Hiroshima is a place we wanted to visit because of its historical significance. Much of our time was spent wandering around the PEACE MEMORIAL PARK visiting the many monuments dedicated to the victims of the first atomic bomb. It was an eye opening and humbling experience. We felt that the city of Hiroshima has done a great job creating a beautiful space to honour those affected by that devastating event. While we were expecting Hiroshima to be all “gloom and doom”, this was not the case at all. The city itself is quite attractive- very clean, quiet with a lot of nice parks and walking paths along the rivers. We especially enjoyed visiting the reconstructed HIROSHIMA CASTLE. There is a museum inside the beautiful five storey main keep and the grounds contain a shrine, some ruins and a few other buildings, all surrounded by a moat.

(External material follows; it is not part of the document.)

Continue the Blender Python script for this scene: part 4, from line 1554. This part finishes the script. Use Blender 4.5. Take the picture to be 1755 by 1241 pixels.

The only thing that disappointed me was that there was scaffolding covering the Atomic Bomb Dome, making it difficult to get a good look at it. Every three years the city does a full survey of the remaining structure to ensure its condition is preserved as it was immediately after the atomic bomb was dropped.

Day 2: Miyajima Island
Miyajima Island is easily accessed from Hiroshima. It’s a 30 minute train ride from Hiroshima to Miyajima Station, then a 10 minute ferry ride to the island. We caught an early train and set foot on the island by 8:00 am, giving us a full day to explore (which is what you need!)
Miyajima was the place I was most looking forward to visiting during our two weeks in Japan and it did not disappoint. By the end of our trip, it was still our favourite place in Japan! We had a wonderful day visiting Miyajima’s many temples and shrines and exploring the top of MOUNT MISEN. The views from up there were spectacular and it’s always nice to be surrounded by nature! In addition to our hike on Mount Misen, watching the SUNSET BEHIND MIYAJIMA’S FLOATING TORII gate was a favourite memory.

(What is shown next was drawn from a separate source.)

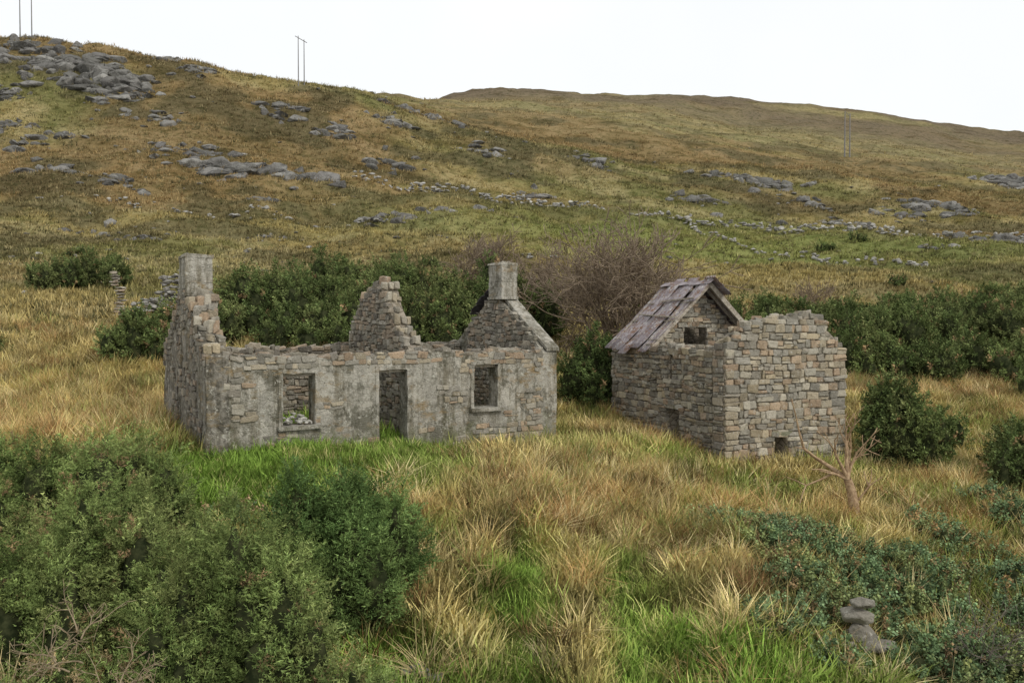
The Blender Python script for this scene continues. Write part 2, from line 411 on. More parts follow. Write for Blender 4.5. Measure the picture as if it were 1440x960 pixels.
def strip(t0, t1, z0, z1, s=-.003, th=.03):
    n = max(1, int(max(t1-t0, z1-z0)/.22))
    P = []; F = []
    for i in range(n+1):
        f = i/n
        if t1-t0 > z1-z0: q = [(t0+(t1-t0)*f, z0), (t0+(t1-t0)*f, z1)]
        else: q = [(t0, z0+(z1-z0)*f), (t1, z0+(z1-z0)*f)]
        jj = R.uniform(-.02,.02,2)
        for (a, b), jt in zip(q, jj):
            if t1-t0 > z1-z0: b += jt
            else: a += jt
            P.append(HF.w(a, s-th/2, b)); P.append(HF.w(a, s+th, b))
        if i:
            k = 4*i; p = k-4
            F += [(p,p+2,k+2,k),(p+1,k+1,k+3,p+3),(p,k,k+1,p+1),(p+2,p+3,k+3,k+2)]
    F += [(0,1,3,2),(4*n,4*n+2,4*n+3,4*n+1)]
    tr.add(np.array(P), F)
for a, b, c0, d0 in (win[0], win[2]):
    strip(a-.11, a-.002, c0-.05, d0+.10); strip(b+.002, b+.11, c0-.05, d0+.10); strip(a, b, d0+.002, d0+.10)
strip(4.19,4.278,-3.5,-1.10); strip(5.092,5.18,-3.3,-1.10); strip(4.28,5.09,-1.198,-1.10)
tr.obj('window_and_door_surrounds', M_trim, parent=cot)
sl = Acc()
for a, b, c0, _ in (win[0], win[2]):
    box(sl, HF.w((a+b)/2, .02, c0-.05), b-a+.28, .32, .09, ang, .012)
sl.obj('window_sills', M_trim, parent=cot)
ln = Acc()
for a, b, _, d0 in win: box(ln, HF.w((a+b)/2, .3, d0-.04), b-a-.01, .3, .075, ang, .006)
ln.obj('timber_lintels', M_wood, parent=cot)
def chimney(t, s, zb, zt, wt, ws, nm):
    a = Acc()
    n = 6
    for i in range(n):
        z0 = zb+(zt-zb)*i/n; h = (zt-zb)/n
        box(a, HF.w(t, s, z0+h/2), wt+R.uniform(-.015,.015), ws+R.uniform(-.015,.015), h+.002, ang, .01)
    box(a, HF.w(t, s, zt+.04), wt+.05, ws+.05, .08, ang, .02)
    box(a, HF.w(t, s, zb+.02), wt+.06, ws+.06, .1, ang, .015)
    o = a.obj(nm, M_trim, parent=cot); b = Acc()
    for i in range(12): add_rock(b, HF.w(t+R.uniform(-.25,.25), s+R.uniform(-.32,.32), zt+.09), (.09,.09,.06), pal(GREY))
    b.obj(nm+'_cap_rubble', M_stone, parent=cot)
chimney(.33, 2.75, .74, 1.70, .66, .84, 'left_chimney')
chimney(9.68, 2.5, .8, 1.88, .60, .78, 'right_chimney')
a = Acc()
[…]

There was nothing we didn’t like about Miyajima. It did get really busy with tourists during the day, but many didn’t seem to venture far beyond the main temple area. Getting up early and spending the night helped us avoid a lot of the day trip crowds. If I had to pick one negative though, I’d say the small deer that roam the island can be a little pesky. They will try and steal food out of your hands and some will even try and wrestle open your backpack if they smell something in there. One stole a pamphlet out the pocket of my camera bag and chewed it all up!